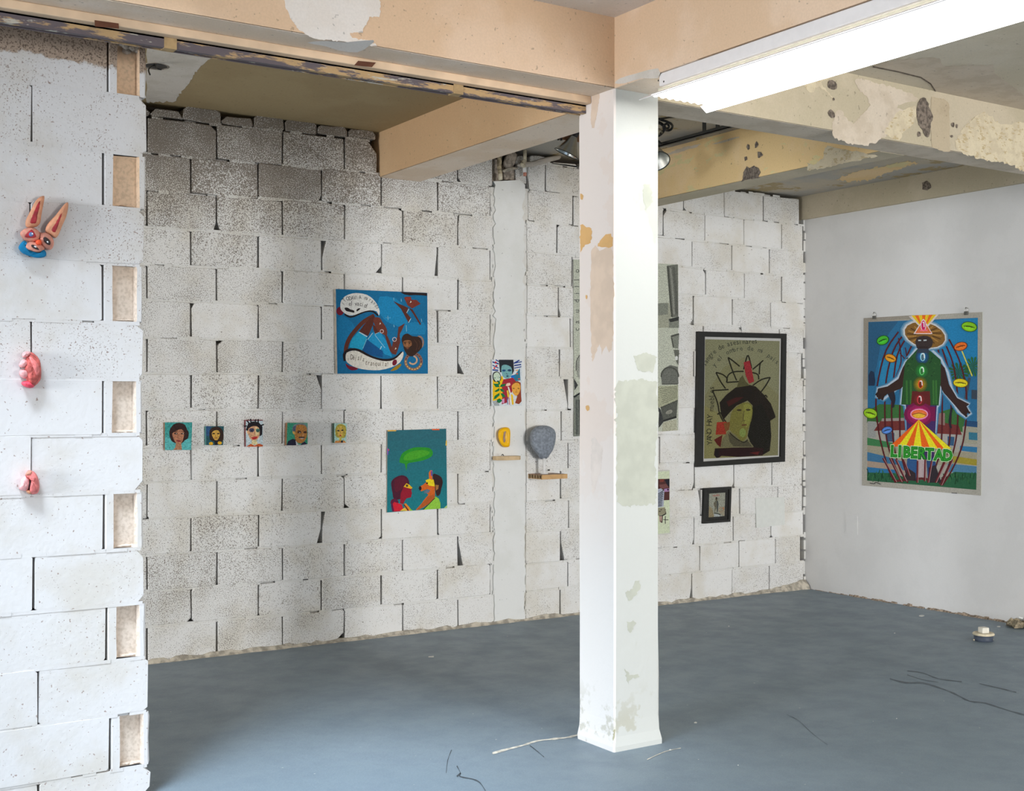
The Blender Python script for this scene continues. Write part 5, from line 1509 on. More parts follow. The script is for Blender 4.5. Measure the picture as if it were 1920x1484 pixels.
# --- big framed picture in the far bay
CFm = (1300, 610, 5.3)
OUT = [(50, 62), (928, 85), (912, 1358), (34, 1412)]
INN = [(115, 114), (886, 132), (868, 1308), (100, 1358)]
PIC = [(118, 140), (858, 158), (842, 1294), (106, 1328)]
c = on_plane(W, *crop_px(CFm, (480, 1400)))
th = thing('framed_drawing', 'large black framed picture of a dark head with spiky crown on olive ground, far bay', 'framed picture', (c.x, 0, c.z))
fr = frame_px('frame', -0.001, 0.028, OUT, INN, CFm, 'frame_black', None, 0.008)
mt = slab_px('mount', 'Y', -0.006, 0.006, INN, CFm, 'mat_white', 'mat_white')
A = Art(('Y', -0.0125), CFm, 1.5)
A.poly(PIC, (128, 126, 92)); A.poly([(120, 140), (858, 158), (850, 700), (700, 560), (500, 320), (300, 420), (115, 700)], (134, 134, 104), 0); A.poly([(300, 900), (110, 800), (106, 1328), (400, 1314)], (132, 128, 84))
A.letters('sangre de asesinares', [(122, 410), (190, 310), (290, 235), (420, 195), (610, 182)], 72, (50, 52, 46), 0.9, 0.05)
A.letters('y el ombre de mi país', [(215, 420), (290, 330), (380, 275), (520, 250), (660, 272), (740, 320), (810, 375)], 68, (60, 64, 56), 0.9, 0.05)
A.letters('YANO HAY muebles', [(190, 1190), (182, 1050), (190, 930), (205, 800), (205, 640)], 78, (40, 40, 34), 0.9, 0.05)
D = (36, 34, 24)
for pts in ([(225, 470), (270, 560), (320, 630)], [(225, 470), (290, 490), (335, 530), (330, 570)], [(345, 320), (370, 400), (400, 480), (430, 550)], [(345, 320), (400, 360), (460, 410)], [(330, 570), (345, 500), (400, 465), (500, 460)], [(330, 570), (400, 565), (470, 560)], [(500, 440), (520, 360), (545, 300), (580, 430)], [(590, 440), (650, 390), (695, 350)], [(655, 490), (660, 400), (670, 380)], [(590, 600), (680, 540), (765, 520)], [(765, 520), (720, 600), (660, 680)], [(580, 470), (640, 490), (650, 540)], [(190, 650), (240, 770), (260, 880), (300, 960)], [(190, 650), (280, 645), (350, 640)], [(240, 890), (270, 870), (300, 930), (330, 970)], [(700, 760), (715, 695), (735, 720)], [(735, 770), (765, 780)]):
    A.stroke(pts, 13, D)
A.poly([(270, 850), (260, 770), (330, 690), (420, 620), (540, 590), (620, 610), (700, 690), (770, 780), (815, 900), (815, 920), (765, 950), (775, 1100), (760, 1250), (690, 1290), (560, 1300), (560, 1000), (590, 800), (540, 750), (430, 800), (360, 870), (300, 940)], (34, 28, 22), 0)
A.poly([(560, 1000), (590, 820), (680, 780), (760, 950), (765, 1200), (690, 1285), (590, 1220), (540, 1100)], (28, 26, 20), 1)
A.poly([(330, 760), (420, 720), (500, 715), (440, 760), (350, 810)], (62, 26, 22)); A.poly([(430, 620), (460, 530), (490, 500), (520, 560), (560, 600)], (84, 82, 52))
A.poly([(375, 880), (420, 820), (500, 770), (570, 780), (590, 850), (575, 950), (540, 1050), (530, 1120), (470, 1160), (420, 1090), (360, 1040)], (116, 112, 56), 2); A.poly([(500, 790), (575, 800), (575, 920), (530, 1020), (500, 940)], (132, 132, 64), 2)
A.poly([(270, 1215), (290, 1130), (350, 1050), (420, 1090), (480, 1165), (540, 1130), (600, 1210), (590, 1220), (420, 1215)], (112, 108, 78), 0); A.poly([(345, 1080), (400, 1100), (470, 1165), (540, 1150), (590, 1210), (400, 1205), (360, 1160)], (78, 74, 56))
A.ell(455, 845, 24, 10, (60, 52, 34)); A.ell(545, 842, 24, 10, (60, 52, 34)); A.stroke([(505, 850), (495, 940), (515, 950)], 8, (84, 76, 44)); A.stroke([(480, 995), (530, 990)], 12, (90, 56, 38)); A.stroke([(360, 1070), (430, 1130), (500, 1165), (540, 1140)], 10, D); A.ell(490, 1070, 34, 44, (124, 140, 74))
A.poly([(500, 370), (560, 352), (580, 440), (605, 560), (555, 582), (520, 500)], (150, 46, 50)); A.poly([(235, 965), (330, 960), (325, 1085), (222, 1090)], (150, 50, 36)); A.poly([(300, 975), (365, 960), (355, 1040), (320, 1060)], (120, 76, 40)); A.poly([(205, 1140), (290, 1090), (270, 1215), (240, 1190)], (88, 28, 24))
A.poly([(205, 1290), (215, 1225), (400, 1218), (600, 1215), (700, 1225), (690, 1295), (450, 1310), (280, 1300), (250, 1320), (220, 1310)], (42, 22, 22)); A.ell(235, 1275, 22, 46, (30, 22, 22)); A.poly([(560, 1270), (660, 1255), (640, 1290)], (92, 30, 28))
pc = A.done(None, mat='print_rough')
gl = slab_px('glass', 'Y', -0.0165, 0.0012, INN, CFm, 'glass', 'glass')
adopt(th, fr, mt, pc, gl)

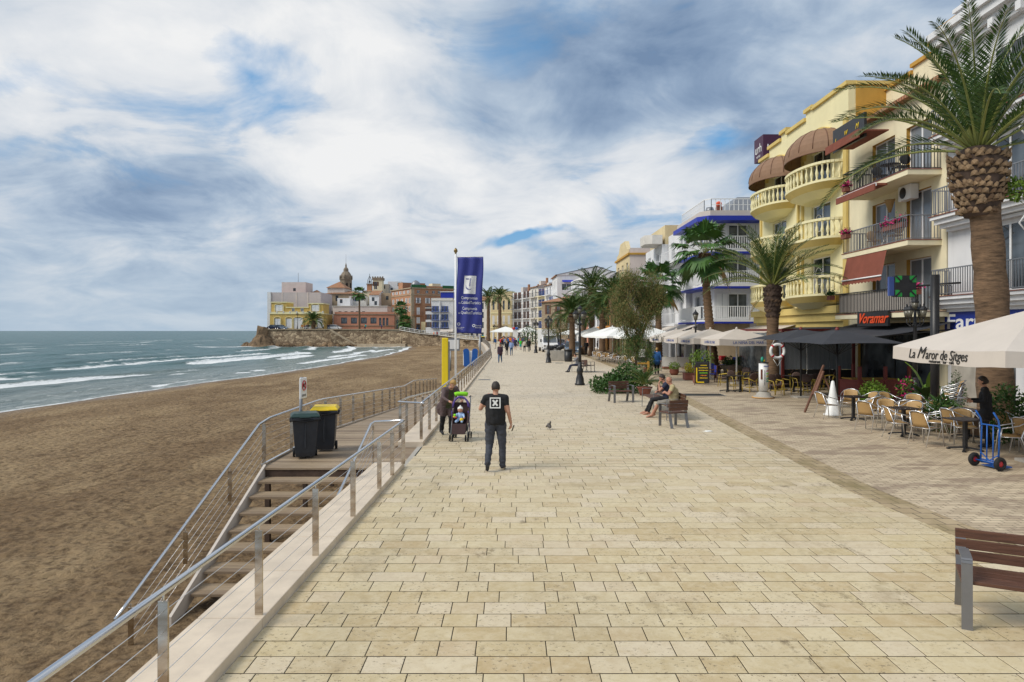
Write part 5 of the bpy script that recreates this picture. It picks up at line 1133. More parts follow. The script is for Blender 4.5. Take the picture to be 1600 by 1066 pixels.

## What needs to be done
Reproduce every record above exactly, omitting the pictures.

## Reply
The Blender Python script for this scene continues. Write part 5, from line 1509 on. More parts follow. The script is for Blender 4.5. Measure the picture as if it were 1920x1484 pixels.
# --- big framed picture in the far bay
CFm = (1300, 610, 5.3)
OUT = [(50, 62), (928, 85), (912, 1358), (34, 1412)]
INN = [(115, 114), (886, 132), (868, 1308), (100, 1358)]
PIC = [(118, 140), (858, 158), (842, 1294), (106, 1328)]
c = on_plane(W, *crop_px(CFm, (480, 1400)))
th = thing('framed_drawing', 'large black framed picture of a dark head with spiky crown on olive ground, far bay', 'framed picture', (c.x, 0, c.z))
fr = frame_px('frame', -0.001, 0.028, OUT, INN, CFm, 'frame_black', None, 0.008)
mt = slab_px('mount', 'Y', -0.006, 0.006, INN, CFm, 'mat_white', 'mat_white')
A = Art(('Y', -0.0125), CFm, 1.5)
A.poly(PIC, (128, 126, 92)); A.poly([(120, 140), (858, 158), (850, 700), (700, 560), (500, 320), (300, 420), (115, 700)], (134, 134, 104), 0); A.poly([(300, 900), (110, 800), (106, 1328), (400, 1314)], (132, 128, 84))
A.letters('sangre de asesinares', [(122, 410), (190, 310), (290, 235), (420, 195), (610, 182)], 72, (50, 52, 46), 0.9, 0.05)
A.letters('y el ombre de mi país', [(215, 420), (290, 330), (380, 275), (520, 250), (660, 272), (740, 320), (810, 375)], 68, (60, 64, 56), 0.9, 0.05)
A.letters('YANO HAY muebles', [(190, 1190), (182, 1050), (190, 930), (205, 800), (205, 640)], 78, (40, 40, 34), 0.9, 0.05)
D = (36, 34, 24)
for pts in ([(225, 470), (270, 560), (320, 630)], [(225, 470), (290, 490), (335, 530), (330, 570)], [(345, 320), (370, 400), (400, 480), (430, 550)], [(345, 320), (400, 360), (460, 410)], [(330, 570), (345, 500), (400, 465), (500, 460)], [(330, 570), (400, 565), (470, 560)], [(500, 440), (520, 360), (545, 300), (580, 430)], [(590, 440), (650, 390), (695, 350)], [(655, 490), (660, 400), (670, 380)], [(590, 600), (680, 540), (765, 520)], [(765, 520), (720, 600), (660, 680)], [(580, 470), (640, 490), (650, 540)], [(190, 650), (240, 770), (260, 880), (300, 960)], [(190, 650), (280, 645), (350, 640)], [(240, 890), (270, 870), (300, 930), (330, 970)], [(700, 760), (715, 695), (735, 720)], [(735, 770), (765, 780)]):
    A.stroke(pts, 13, D)
A.poly([(270, 850), (260, 770), (330, 690), (420, 620), (540, 590), (620, 610), (700, 690), (770, 780), (815, 900), (815, 920), (765, 950), (775, 1100), (760, 1250), (690, 1290), (560, 1300), (560, 1000), (590, 800), (540, 750), (430, 800), (360, 870), (300, 940)], (34, 28, 22), 0)
A.poly([(560, 1000), (590, 820), (680, 780), (760, 950), (765, 1200), (690, 1285), (590, 1220), (540, 1100)], (28, 26, 20), 1)
A.poly([(330, 760), (420, 720), (500, 715), (440, 760), (350, 810)], (62, 26, 22)); A.poly([(430, 620), (460, 530), (490, 500), (520, 560), (560, 600)], (84, 82, 52))
A.poly([(375, 880), (420, 820), (500, 770), (570, 780), (590, 850), (575, 950), (540, 1050), (530, 1120), (470, 1160), (420, 1090), (360, 1040)], (116, 112, 56), 2); A.poly([(500, 790), (575, 800), (575, 920), (530, 1020), (500, 940)], (132, 132, 64), 2)
A.poly([(270, 1215), (290, 1130), (350, 1050), (420, 1090), (480, 1165), (540, 1130), (600, 1210), (590, 1220), (420, 1215)], (112, 108, 78), 0); A.poly([(345, 1080), (400, 1100), (470, 1165), (540, 1150), (590, 1210), (400, 1205), (360, 1160)], (78, 74, 56))
A.ell(455, 845, 24, 10, (60, 52, 34)); A.ell(545, 842, 24, 10, (60, 52, 34)); A.stroke([(505, 850), (495, 940), (515, 950)], 8, (84, 76, 44)); A.stroke([(480, 995), (530, 990)], 12, (90, 56, 38)); A.stroke([(360, 1070), (430, 1130), (500, 1165), (540, 1140)], 10, D); A.ell(490, 1070, 34, 44, (124, 140, 74))
A.poly([(500, 370), (560, 352), (580, 440), (605, 560), (555, 582), (520, 500)], (150, 46, 50)); A.poly([(235, 965), (330, 960), (325, 1085), (222, 1090)], (150, 50, 36)); A.poly([(300, 975), (365, 960), (355, 1040), (320, 1060)], (120, 76, 40)); A.poly([(205, 1140), (290, 1090), (270, 1215), (240, 1190)], (88, 28, 24))
A.poly([(205, 1290), (215, 1225), (400, 1218), (600, 1215), (700, 1225), (690, 1295), (450, 1310), (280, 1300), (250, 1320), (220, 1310)], (42, 22, 22)); A.ell(235, 1275, 22, 46, (30, 22, 22)); A.poly([(560, 1270), (660, 1255), (640, 1290)], (92, 30, 28))
pc = A.done(None, mat='print_rough')
gl = slab_px('glass', 'Y', -0.0165, 0.0012, INN, CFm, 'glass', 'glass')
adopt(th, fr, mt, pc, gl)

Write part 5 of the bpy script that recreates this picture. It picks up at line 1133. More parts follow. The script is for Blender 4.5. Take the picture to be 1600 by 1066 pixels.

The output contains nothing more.